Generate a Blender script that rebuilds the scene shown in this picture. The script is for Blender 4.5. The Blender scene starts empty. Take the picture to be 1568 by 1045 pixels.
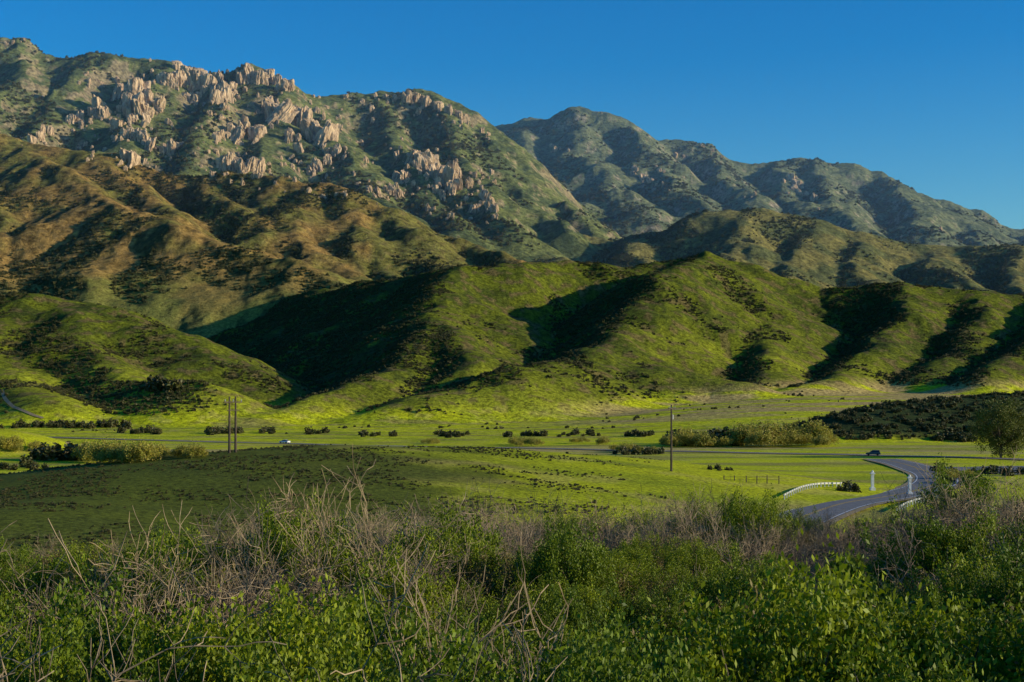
import bpy, bmesh, math, numpy as np, random, time
from mathutils import Vector, Matrix
T0=time.time()
random.seed(7); rng=np.random.default_rng(7)
scene=bpy.context.scene
F=2178.0; CX=784.0; HR=620.0; EYE=16.0
def W(p):  # image pixel column / row / chosen depth -> world
    a,r,d=p; return ((a-CX)/F*d, d, EYE+(HR-r)/F*d)

# ---------------------------------------------------------------- noise
_ang=np.random.default_rng(99).uniform(0,2*math.pi,(256,256)); _GX=np.cos(_ang).astype(np.float32).ravel(); _GY=np.sin(_ang).astype(np.float32).ravel()
def perlin(x,y,seed=0):
    ix=np.floor(x); iy=np.floor(y); fx=(x-ix).astype(np.float32); fy=(y-iy).astype(np.float32)
    ix=(ix.astype(np.int32)+seed*37)&255; iy=(iy.astype(np.int32)+seed*101)&255
    ix1=(ix+1)&255; iy1=(iy+1)&255
    u=fx*fx*fx*(fx*(fx*6-15)+10); v=fy*fy*fy*(fy*(fy*6-15)+10)
    def c(a,b,dx,dy):
        k=a*256+b; return _GX[k]*(fx-dx)+_GY[k]*(fy-dy)
    a=c(ix,iy,0,0); b=c(ix1,iy,1,0); cc=c(ix,iy1,0,1); d=c(ix1,iy1,1,1)
    return ((a+(b-a)*u)*(1-v)+(cc+(d-cc)*u)*v)*1.5
def fbm(x,y,wl,octv,seed):
    s=0;amp=1.0
    for o in range(octv):
        s=s+amp*perlin(x/wl+o*17.3,y/wl-o*9.1,seed+o); amp*=.5; wl*=.5
    return s
def ridged(x,y,wl,octv,seed):
    s=0;amp=1.0
    for o in range(octv):
        s=s+amp*(0.5-np.abs(perlin(x/wl+o*7.7,y/wl+o*3.1,seed+o))); amp*=.5; wl*=.5
    return s
def sst(a,b,x):
    t=np.clip((x-a)/(b-a),0,1); return t*t*(3-2*t)

# ---------------------------------------------------------------- ridges  (group, slope, round, blend, points)
R=[]
def rid(g,s,w,k,pts): R.append((g,s,w,k,[W(p) for p in pts]))
rid(2,.13,18,1.5,[(-150,800,150),(0,776,165),(100,763,180),(200,745,196),(280,721,212),(350,702,225),(420,690,238),(520,682,255),(700,686,270),(850,696,288),(1000,714,300)])
rid(8,.36,12,3,[(1255,655,620),(1300,634,640),(1360,621,660),(1450,611,680),(1568,602,700),(1750,585,720)])
rid(3,.3,12,3,[(-160,620,480),(-20,655,470),(60,700,440)])
rid(3,.42,22,6,[(-250,450,1350),(-60,455,1300),(0,452,1300),(60,450,1300),(120,456,1290),(165,472,1270),(230,500,1220),(300,540,1150)])
rid(3,.42,14,6,[(0,452,1300),(-10,520,1150),(20,570,1020),(90,610,900)])
rid(3,.42,14,6,[(110,456,1290),(120,520,1130),(190,575,1000),(300,590,930)])
rid(3,.52,16,6,[(120,488,1960),(180,480,1940),(300,472,1890),(420,459,1820),(520,441,1730),(620,424,1610),(700,408,1500)])
rid(3,.66,16,6,[(700,408,1500),(780,403,1520),(900,406,1580),(1000,402,1610),(1080,391,1600),(1140,402,1600),(1200,425,1590),(1250,438,1580),(1350,433,1560),(1430,436,1550),(1500,445,1540),(1568,452,1540),(1750,440,1540)])
rid(3,.50,14,6,[(700,408,1500),(690,445,1370),(670,495,1230),(630,540,1120),(570,578,1020),(480,612,940),(390,642,880)])
rid(3,.46,12,6,[(675,490,1250),(715,540,1110),(700,588,1010)])
rid(3,.60,16,6,[(1080,391,1600),(1060,396,1500),(1015,418,1400),(970,470,1285),(925,525,1180),(860,548,1090),(770,566,1010)])
rid(3,.48,18,6,[(930,528,1180),(860,548,1090),(770,566,1010),(660,600,950),(550,640,900)])
rid(3,.50,12,6,[(1085,391,1600),(1130,440,1480),(1160,495,1340),(1175,550,1210),(1160,592,1120)])
rid(3,.42,16,6,[(930,535,1180),(1020,556,1120),(1130,584,1080)])
rid(3,.54,14,6,[(1390,434,1550),(1385,480,1410),(1350,530,1280),(1290,570,1170),(1225,592,1100)])
rid(3,.50,14,6,[(1500,445,1540),(1500,490,1400),(1470,530,1280),(1410,570,1180)])
rid(3,.54,14,6,[(1690,430,1500),(1650,480,1350),(1590,525,1230),(1490,575,1130)])
rid(4,.80,16,8,[(-200,190,2600),(20,212,2550),(80,222,2520),(180,236,2500),(240,262,2480),(330,262,2470),(400,272,2440),(480,278,2400),(540,292,2350),(600,318,2300),(660,345,2250),(720,372,2180),(800,402,2080)])
rid(4,.62,12,8,[(20,212,2550),(80,243,2400),(140,290,2230),(183,326,2110)])
rid(4,.62,12,8,[(-60,205,2580),(-20,290,2280),(0,360,2080),(15,420,1930),(30,450,1850)])
rid(4,.62,12,8,[(130,230,2510),(200,275,2360),(255,312,2230),(262,332,2160)])
rid(4,.60,18,8,[(262,332,2160),(215,330,2120),(180,365,2010),(150,410,1900),(130,460,1800)])
rid(4,.55,22,8,[(215,330,2120),(300,348,2050),(380,385,1960),(460,405,1890),(560,440,1790)])
rid(4,.52,16,8,[(290,350,2050),(300,400,1930),(340,450,1820)])
rid(4,.62,12,8,[(300,262,2470),(350,300,2330),(400,335,2200),(418,347,2150)])
rid(4,.62,16,8,[(480,278,2400),(465,315,2270),(455,355,2140),(485,385,2050),(560,425,1930),(600,440,1880)])
rid(4,.60,16,8,[(530,290,2370),(560,350,2160),(590,405,2020),(610,432,1930)])
rid(4,.60,16,8,[(610,320,2300),(640,365,2130),(680,410,1990),(700,420,1940)])
rid(5,.70,26,10,[(640,365,3100),(700,368,3050),(760,352,3000),(820,356,2950),(900,364,2900),(950,363,2860),(1000,346,2830),(1060,326,2800),(1110,320,2790),(1170,321,2790),(1230,335,2780),(1300,352,2760),(1380,370,2740),(1450,378,2720),(1568,378,2700),(1800,370,2700)])
rid(5,.52,18,9,[(1150,320,2790),(1120,358,2620),(1105,390,2480),(1090,410,2350)])
rid(5,.52,18,9,[(1235,335,2780),(1225,385,2560),(1200,425,2330)])
rid(5,.52,18,9,[(1310,354,2760),(1310,395,2560),(1340,430,2380),(1340,450,2200)])
rid(5,.52,18,9,[(1420,375,2730),(1440,410,2520),(1490,440,2350)])
rid(5,.52,18,9,[(1560,378,2700),(1550,420,2480),(1570,450,2300)])
rid(5,.50,18,9,[(770,352,3000),(800,380,2780),(870,400,2550)])
rid(5,.50,18,9,[(980,352,2840),(960,385,2620),(990,405,2450)])
rid(6,.85,16,12,[(-250,60,3800),(-100,72,3750),(0,67,3700),(45,59,3700),(90,72,3700),(150,77,3680),(190,82,3660),(230,92,3650),(275,84,3640),(300,96,3620),(340,105,3600),(385,99,3600),(420,109,3600),(445,122,3600),(458,138,3600),(500,143,3640),(550,146,3680),(575,139,3700),(640,138,3700),(690,156,3680),(712,172,3660),(745,196,3620),(760,215,3550),(800,250,3400),(850,290,3250),(900,322,3120),(950,356,3000)])
rid(6,.66,20,12,[(45,59,3700),(20,130,3350),(-20,190,3050)])
rid(6,.66,20,12,[(150,77,3680),(110,140,3380),(60,195,3080),(40,225,2900)])
rid(6,.70,18,12,[(275,84,3640),(225,135,3330),(190,190,3080),(150,230,2880)])
rid(6,.70,18,12,[(330,104,3600),(330,160,3330),(300,215,3050),(280,250,2850)])
rid(6,.70,18,12,[(440,120,3600),(435,175,3320),(400,230,3060),(380,262,2900)])
rid(6,.66,18,12,[(458,138,3600),(510,195,3320),(540,250,3060),(580,305,2780),(620,335,2600)])
rid(6,.66,18,12,[(560,144,3690),(610,210,3350),(640,280,3030),(700,345,2700)])
rid(6,.66,18,12,[(650,138,3700),(690,200,3380),(720,270,3060),(780,345,2750)])
rid(6,.66,18,12,[(712,172,3660),(770,250,3310),(820,310,3020),(870,352,2850)])
rid(7,.75,32,18,[(600,230,5200),(740,192,5100),(800,183,5100),(840,179,5050),(880,165,5000),(930,170,5000),(960,183,5000),(990,205,5000),(1040,212,5000),(1080,222,5000),(1110,233,5000),(1170,244,5000),(1200,248,5000),(1250,242,5000),(1300,252,5000),(1340,262,5000),(1400,290,4950),(1450,310,4900),(1500,325,4900),(1530,340,4900),(1568,341,4900),(1800,330,5000)])
rid(7,.60,22,16,[(800,183,5100),(800,230,4600),(860,290,4100),(930,340,3700)])
rid(7,.60,22,16,[(880,165,5000),(890,225,4550),(940,280,4100),(1000,325,3700)])
rid(7,.60,22,16,[(950,176,5000),(1000,240,4500),(1040,290,4050),(1080,315,3800)])
rid(7,.60,22,16,[(1080,222,5000),(1110,270,4500),(1160,305,4050)])
rid(7,.60,22,16,[(1180,245,5000),(1190,285,4500),(1220,320,4000)])
rid(7,.60,22,16,[(1255,242,5000),(1250,275,4600),(1270,315,4100),(1300,345,3700)])
rid(7,.60,22,16,[(1340,262,5000),(1395,300,4450),(1410,345,3900)])
rid(7,.60,22,16,[(1450,310,4900),(1480,340,4350),(1500,370,3900)])
rid(7,.55,22,16,[(1620,335,4950),(1600,355,4400),(1610,375,3900)])

def smax(a,b,k):
    return np.maximum(a,b)+np.maximum(k-np.abs(a-b),0)**2/(4*k)
def masked(w,fn,X,Y):
    out=np.zeros(X.shape); m=w>0
    if m.any(): out[m]=w[m]*fn(X[m],Y[m])
    return out
def floorz(X,Y):
    u=X/np.maximum(Y,60)
    right=sst(-.02,.22,u)
    z=np.interp(Y,[0,620,760,1000,1300,1700,2500,6000,12000],[0,0,1,6,18,35,80,260,300])
    z=z+right*np.interp(Y,[0,640,760,1000,1250,1700,2500],[0,0,5,14,14,5,0])
    near=np.interp(Y,[-60,0,8,16,28,45,60,75,90,120,165],[15.5,14.2,12.6,11.7,11.2,10.4,9.3,7.6,5.4,2.0,0])
    nf=sst(170,80,Y)
    near=near+nf*(np.clip(u,-.5,.5)*3.0)*sst(5,50,Y)
    z=z+near+masked(nf*.6*sst(3,15,Y),lambda x,y:fbm(x,y,14,3,5),X,Y)
    z=z+masked(sst(140,260,Y)*0.25*sst(900,600,Y),lambda x,y:fbm(x,y,60,2,9),X,Y)
    return z
def H(X,Y,want=False):
    X=np.asarray(X,float);Y=np.asarray(Y,float)
    wx=X.copy(); wy=Y.copy()
    for w,wl,o,s in ((sst(700,1100,Y)*10*sst(3300,2700,Y),130,2,21),(sst(1750,2200,Y)*16,260,2,31),(sst(2700,3300,Y)*26,380,2,41)):
        wx+=masked(w,lambda x,y:fbm(x,y,wl,o,s),X,Y); wy+=masked(w,lambda x,y:fbm(x,y,wl,o,s+3),X,Y)
    fz=floorz(X,Y); Z=fz.copy()
    G=np.zeros(Z.shape,np.int8)
    for g,s,w,k,pts in R:
        ys=[p[1] for p in pts]; xs=[p[0] for p in pts]; zs=max(p[2] for p in pts)
        rad=zs/s+60
        m=(wy>min(ys)-rad)&(wy<max(ys)+rad)&(wx>min(xs)-rad)&(wx<max(xs)+rad)
        if not m.any(): continue
        px=wx[m];py=wy[m];best=np.full(px.shape,-1e9)
        for A,B in zip(pts[:-1],pts[1:]):
            dx=B[0]-A[0];dy=B[1]-A[1];L=dx*dx+dy*dy
            t=np.clip(((px-A[0])*dx+(py-A[1])*dy)/L,0,1)
            d2=(px-A[0]-t*dx)**2+(py-A[1]-t*dy)**2
            best=np.maximum(best,A[2]+t*(B[2]-A[2])-s*(np.sqrt(d2+w*w)-w))
        zz=Z[m]
        G[m]=np.where(best>zz,g,G[m])
        Z[m]=smax(zz,best,k)
    hh=np.maximum(Z-fz,0)
    Z=Z+masked(sst(4,40,hh)*sst(700,1000,Y)*sst(1900,1700,Y),lambda x,y:4*fbm(x,y,90,4,51)+6*(ridged(x,y,85,3,55)-.6),X,Y)
    Z=Z+masked(sst(10,80,hh)*sst(1700,1900,Y)*sst(2800,2600,Y),lambda x,y:18*(ridged(x,y,210,4,61)-.6)+3*fbm(x,y,40,2,66),X,Y)
    Z=Z+masked(sst(20,150,hh)*sst(2650,2900,Y),lambda x,y:38*(ridged(x,y,330,5,71)-.62)+8*fbm(x,y,90,3,81),X,Y)
    if want: return Z,G,fz
    return Z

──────

Exercise prompt:
Look over the listing. Pull out every line with the string "scene" in it.

In response:
Generate a Blender script that rebuilds the scene shown in this picture. The script is for Blender 4.5. The Blender scene starts empty. Take the picture to be 1568 by 1045 pixels.
scene=bpy.context.scene